Collins is one of the last of the old-style racers, competing purely for the love of it. This self-taught skipper cannot afford to be a prima donna. He won't be begged or paid to race. In fact, Collins is spending $2 million of his own money just for the boat.

He is banging on doors of the richest sailing sponsors. Because he cuts a low profile, he is trying to get somebody big, like Oprah, to do a short trip for extra publicity. Most of all, he is courting some of the best sailors in the world to sail for his team.

"Anytime you race, your crew had better be good," said Collins. "But for the Whitbread, good is not enough. They've got to be damn good."

Over the next three months, potential Chessie Racing crew members will compete in three races off Florida to assemble a 12-member crew. The sailors will train together full time starting in April, when Collins leaves his job as head of the Baltimore mutual fund company T. Rowe Price.

The campaign by Collins tells a larger story in the world of sailboat racing. In a sport where the rise of the elite racer has given sailing new money and a fresh image, little room is left for the amateur.

"When we started this thing, it was an amateur sailing event, and no one was paid, and there were people of really mixed abilities," said Skip Novak, 44, a veteran of five Whitbreads. "Now, it's a very professional sport with a lot of money flying around and people falling overboard just to get on one of these crews."

Around-the-world races are likely to generate even bigger business in the future, as promoters popularize the competitions and give them more commercial gloss.

"Sailing is sort of like tennis 30 years ago," said Heather Dallas, a Whitbread spokeswoman in Southampton, England. "The Whitbread is a professional event -- the top of the tree for sailing. A really good sailor could command quite a bit of money for this race."

Since the Whitbread began in 1973, racers have had to remake their image. Instead of scraggly haired daydreamers in flip-flops with a rope for a belt, many of them spend their time on land looking as though they fill boardrooms at T. Rowe Price.

The full-time sailors make pitches for corporate sponsorship, wearing suits and handing out charts and graphs. They draft contracts and sell stock in their sailing ventures. They carry laptops and draft business letters until their wrists ache.

Ambitious racers are lured to the Whitbread for a chance to rub elbows with the world's elite sailors and add sparkle to their sailing resumes. Collins wants to stock his team with up-and-comers, including several from Maryland.

Among these potential team members are Rick Deppe, 32, who is itching to get back to the Whitbread as a bowman after technical problems forced his boat to drop out of the last race; Grant "Fuzz" Spanhake, 37, who is eager to win a Whitbread after finishing second in every leg of the last around-the-world contest; and David Scott, 37, who dreams of rounding the globe even faster after he finished third in the last Whitbread.

All told, six global races are planned for the next few years, with two already underway. The Whitbread, in particular, is a wise business decision for full-time racers, offering a steady salary for more than a year, including training and nine months of racing.

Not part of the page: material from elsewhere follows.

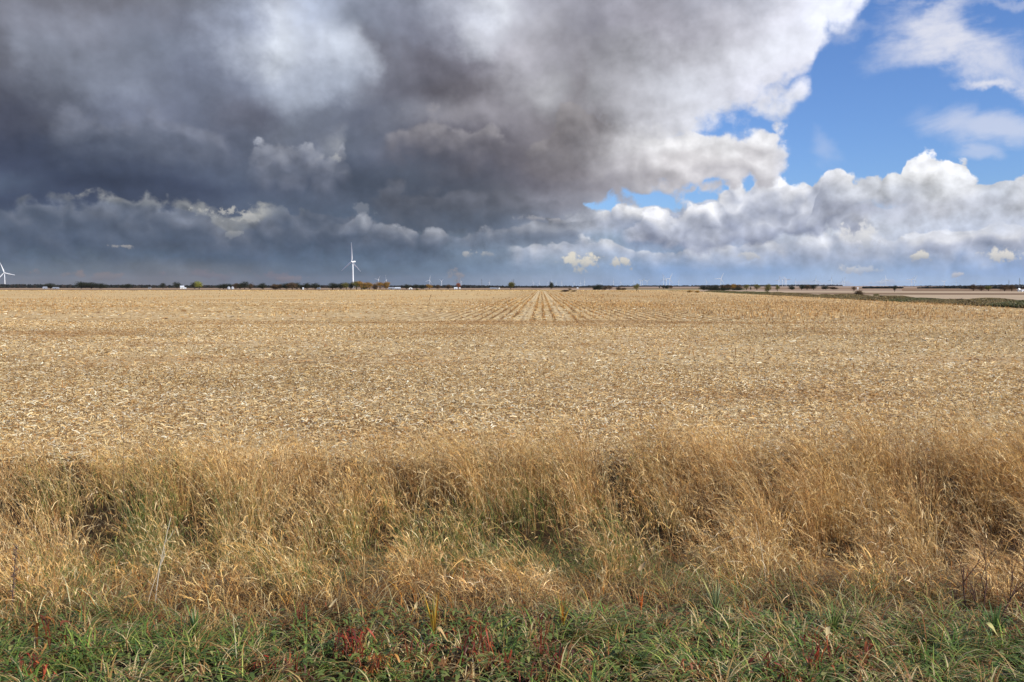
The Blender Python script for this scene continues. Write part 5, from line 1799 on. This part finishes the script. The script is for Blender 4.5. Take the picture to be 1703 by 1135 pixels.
# ------------------------------------------------------------------ single plants in the foreground
def gp(px_, py_, zc=0.0):
    """point where the sight line meets the ground surface (plus zc)"""
    d = ray(px_, py_)
    lo, hi = 1.5, 40.0
    for _ in range(50):
        m_ = (lo + hi) / 2
        yy = d[1] * m_
        z = H + d[2] * m_
        if z > float(gz(d[0] * m_, yy)) + zc:
            lo = m_
        else:
            hi = m_
    p = (d[0] * lo, d[1] * lo)
    return Vector((p[0], p[1], float(gz(p[0], p[1]))))


def plant(name, label, cat, loc, build, group=None):
    root = empty(name, loc)
    build(root)
    tag(root, label, cat, group)
    return root


def dock(nl, hh, pal, big=1.0, seedp=0, stemh=None):
    def b(root):
        r = np.random.default_rng(seedp)
        rb_ = Ribbons()
        sh = stemh or hh
        # stems
        ns = 3
        a = r.uniform(0, 6.28, ns)
        t4 = np.linspace(0, 1, 5)
        st = np.zeros((ns, 5, 3))
        st += hdir(a)[:, None, :] * (0.18 * sh * t4 ** 1.5)[None, :, None]
        st[:, :, 2] += sh * t4
        rb_.add(st, np.full(ns, 0.006), hdir(np.zeros(ns)), np.tile(np.array(lin((112, 52, 34))[:3]), (ns, 1)), np.array([1, .9, .8, .6, .3]))
        rb_.build('stem', M_TWIG, root)
        rb_ = Ribbons()
        n_ = int(nl * 2.6)
        k = r.integers(0, ns, n_)
        tq = r.uniform(0.1, 1.0, n_)
        p0 = hdir(a[k]) * (0.18 * sh * tq ** 1.5)[:, None] + r.normal(0, 0.026, (n_, 3)) * np.array([1.8, 1.1, 0])
        p0[:, 2] = sh * tq
        aa = r.uniform(0, 6.28, n_)
        L = r.uniform(0.016, 0.055, n_) * big
        up0 = r.uniform(-0.2, 1.0, n_)
        dr_ = r.uniform(0.8, 2.4, n_)
        t5 = np.linspace(0, 1, 6)
        wv = r.uniform(-0.3, 0.3, n_)
        lp = p0[:, None, :] + hdir(aa)[:, None, :] * (L[:, None] * t5 * 0.8)[..., None] + hdir(aa + 1.57)[:, None, :] * (L[:, None] * wv[:, None] * np.sin(t5 * 5)[None, :])[..., None] + UP * (L[:, None] * (up0[:, None] * t5 - dr_[:, None] * t5 ** 2))[..., None]
        lp[:, :, 2] = np.maximum(lp[:, :, 2], 0.01)
        tw = r.uniform(-0.8, 0.8, n_)
        sd = hdir(aa + 1.57) * np.cos(tw)[:, None] + UP * np.sin(tw)[:, None]
        pal_ = np.array([lin(c)[:3] for c in pal])
        cc = pal_[r.integers(len(pal_), size=n_)] * r.uniform(0.8, 1.25, (n_, 1))
        rb_.add(lp, L * 0.17, sd, cc, np.array([0.3, 0.9, 1.0, 0.85, 0.5, 0.08]))
        rb_.build('foliage', M_DRY, root)
    return b


RED = [(138, 52, 30), (152, 66, 38), (112, 42, 28), (164, 88, 48), (96, 44, 32), (126, 84, 50)]
ORG = [(166, 104, 48), (146, 84, 40), (186, 134, 66), (124, 64, 36)]
DR = [(94, 40, 30), (114, 48, 32), (78, 36, 30), (120, 78, 48)]
docks = [
 (85, 1075, 9, .17, [(150, 96, 44), (128, 76, 38), (110, 58, 34), (168, 120, 58)], 1.9, 'plant with large hanging orange brown leaves on the far left of the shoulder'),
 (58, 1105, 26, .09, RED, .9, 'bright red dock plant below the large orange leaves'),
 (30, 1112, 14, .06, RED, .8, 'small red dock leaf cluster in the left corner'),
 (266, 1022, 5, .06, RED, .8, 'tiny red leaf pair at the edge of the green grass on the left'),
 (500, 1030, 18, .12, RED, .8, 'red dock plant beside the pale bent leaf'),
 (590, 1080, 30, .13, RED, 1.3, 'broad rusty red dock plant, brightest near the centre'),
 (627, 1102, 26, .08, ORG, 1.2, 'orange brown dock leaves lying right of the brightest red plant'),
 (575, 1066, 18, .10, RED, .9, 'red leaf spray left of the brightest red plant'),
 (450, 1100, 20, .07, RED, .9, 'rusty leaf cluster low in the green grass'),
 (490, 1112, 22, .10, DR, .9, 'dark red leaves in the green grass left of centre'),
 (680, 1085, 18, .12, DR, .9, 'dark rusty dock between red plants near the centre'),
 (770, 1080, 10, .07, RED, .9, 'little bright red leaf tuft right of the curled cream leaf'),
 (805, 1080, 36, .16, RED, .9, 'tall red dock at the centre of the shoulder'),
 (846, 1102, 16, .09, RED, 1.0, 'small red dock right of the tall centre one'),
 (900, 1085, 42, .20, DR, .8, 'tallest dark red seed stalk dock right of centre'),
 (928, 1112, 34, .13, DR, .8, 'dark red dock beside the tallest seed stalk one'),
 (880, 1120, 20, .08, DR, .8, 'low dark red dock at the bottom right of centre'),
 (1158, 1112, 18, .08, ORG, 1.0, 'orange brown leaf cluster in the green grass right of centre'),
 (1275, 1105, 9, .10, DR, 1.6, 'dark maroon leaf plant at the lower right'),
 (1362, 1105, 34, .15, RED, 1.0, 'red dock at the lower right behind cream blades'),
 (1440, 1095, 30, .12, [(150, 84, 46), (126, 60, 38), (170, 110, 60)], 1.0, 'brownish red dock right of the lower right red one'),
 (1310, 1125, 24, .07, RED, 1.0, 'low red leaves at the bottom edge on the right'),
]
for q, (a_, b__, nl, hh, pal, big, lab) in enumerate(docks):
    plant('dock_plant', lab, 'plant', gp(a_, b__ + 8, 0.04), dock(nl, hh, pal, big, 300 + q, hh * 1.25), 'red dock plants on the road shoulder')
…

With money so much a part of this game, among the only people equipped to race the Whitbread in its early history were the wealthy dilettantes whose finances often outweighed their skills. The results were topsy-turvy.

In 1981, Neil Bergt, president of the Alaska air carrier Alaska Eagle was about 2,000 miles from land when technical problems and crew infighting began.

"Have you seen the film 'One Flew Over the Cuckoo's Nest'? That's a little what it was like," said Roger Nilson, one of Bergt's crew members, who compared the boat to a story of an insane asylum. "A lot of things come out in the Whitbread that you would rather want hidden there."

The boat finished ninth. Without Bergt. He went home early while another skipper took over.